Son 10-15 yıldır belediyelere musallat olan hastalıklardan birisi hiç şüphesiz çoklukla övünmek olmuştur.
Belediye başkanları övünmelerinde kendilerinden önceki dönemlerde görev alan tüm belediye başkanlarını töhmet altında bırakırcasına açıklamalar yapmakta sakınca görmemektedirler.
Hatta belediye başkanları aynı partiden bir dönem önce seçilmiş olan belediye başkanlarınca da sanki hiçbir şey yapılmamış da hemen her şey kendilerince yapılmış gibi bir gösteriş hastalığına tutulmuş görünmektedirler.
Zaman zaman belediye başkanları yaptıkları açıklamalarda, muhalefet partilerinin belediye başkanlarının yaptıklarını bir kenara bırakarak, mensup oldukları siyasi partiden belediye başkanı seçilenleri bile kendileri kadar çalışmıyor gösterme yolunu tercih edebilmektedirler.
Bu konuya değinme nedenimiz son günlerde yerel seçimlerde tekrar aday adayı olacak belediye başkanlarının açıklamalarının yoğunlaştığı günlerde İstanbul Büyükşehir Belediyesinin açıklamasının gündeme düşmüş olmasıdır.

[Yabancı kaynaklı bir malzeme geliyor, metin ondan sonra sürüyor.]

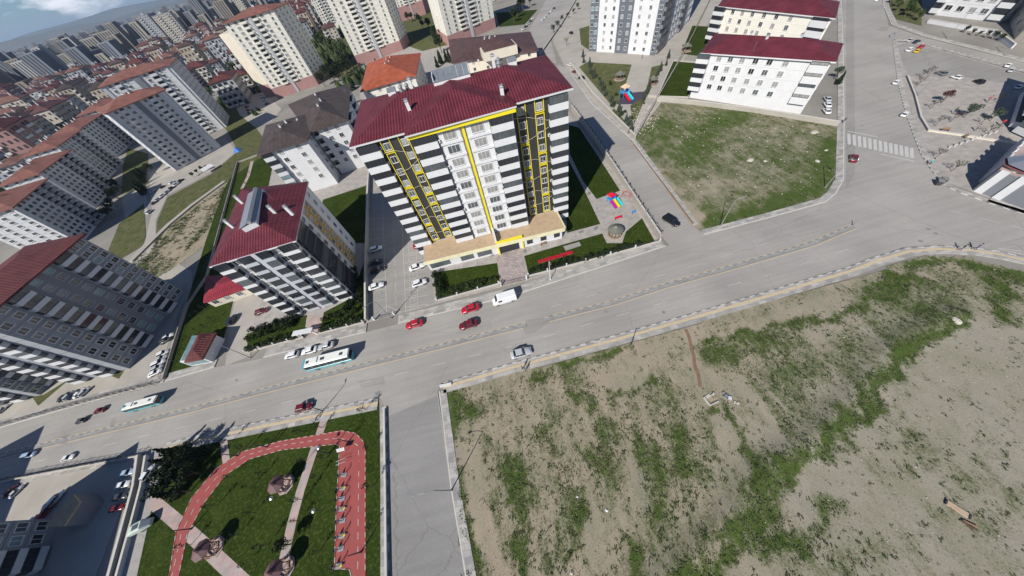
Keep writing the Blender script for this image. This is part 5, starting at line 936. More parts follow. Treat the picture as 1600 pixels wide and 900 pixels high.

Konya yazılı ve görsel basınında yer alan haberler bakarsanız büyük şehirden başka çalışan yok. İlçe belediyelerinin kendi aralarında olan büyük şehir çekişmesi ise bambaşka bir alem.
Geçen haftanın son günlerinde İstanbul Büyükşehir Belediyesinin açıklamasına bakarsanız, Türkiye’de kendinden başka çalışan hiç kimse yok sanki.
Belediye çalışmalarını hemşerilerine hizmet yerine, kendi çevrelerine hizmette olmanın bir yolu ya da kendini tanıtmakta öne geçme ve rakipleri ekarte etme arenası haline getirmeyi esas alan belediye başkanları bu davranışlarıyla, Kur’an-ı Kerim diliyle çokluk yarışı yapmak ve çoklukla övünmek hastalığı olan TEKASÜR’ e muhatap olduklarını göreceklerdir.
Kur’an-ı Kerimde seviyesiz ve onuru düşük bir hayatın temsilcilerinin mal ve evlât çokluğu ile böbürlenmekle başlayan öne geçme yarışını mezarlıkları ve ölüleri sayacak kadar ileri götürdükleri gibi belediye başkanları da başkanlıktan ayrılacakları son güne kadar ve hatta ondan sonraki günlerde de yaptıkları ile övünmeyi sürdürecekleri anlaşılmaktadır.
Hâlbuki çokluğu bir gurur ve şeref sebebi sayarak övünmek geçmişte cahiliye Araplarını felakete götürdüğü gibi günümüz inanlarını da dünya ve ahiret felaketine sürüklemeye devam edeceği Kur’an-ı Kerim de ifade edilmektedir.
Maalesef bu durum, mensup olduğu inancın doğrularını uygulamak yerine, kapitalist batının ürettiği sapık ideolojilerinin doğrularını topluma dayatmaya çalışanların içine düştükleri çıkmazlardan birisidir.
Belediye başkanları bu davranışlarına devam ettikleri sürece şunu hiçbir zaman unutmamalıdırlar.
Kendilerinden sonra o makamlara gelecek olan belediye başkanları da kendilerinin bir önceki belediye başkanına yaptıkları gibi yeterince çalışmadıkları suçlamalarını ya da en azından göndermelerini yapacak ve kendisinin daha çok hizmet ettiğini açıklamakta bir sakınca görmeyecektir.
Belediye başkanları arasında son derece yaygın bir hastalık haline gelen TEKASÜR, yani çoklukla övünmenin hangi boyutlara gelebileceğini, yaklaşan yerel seçimlerde daha iyi görebileceğiz.
Bu vesile ile Tekasür Suresini okuyup anlamak ümidiyle.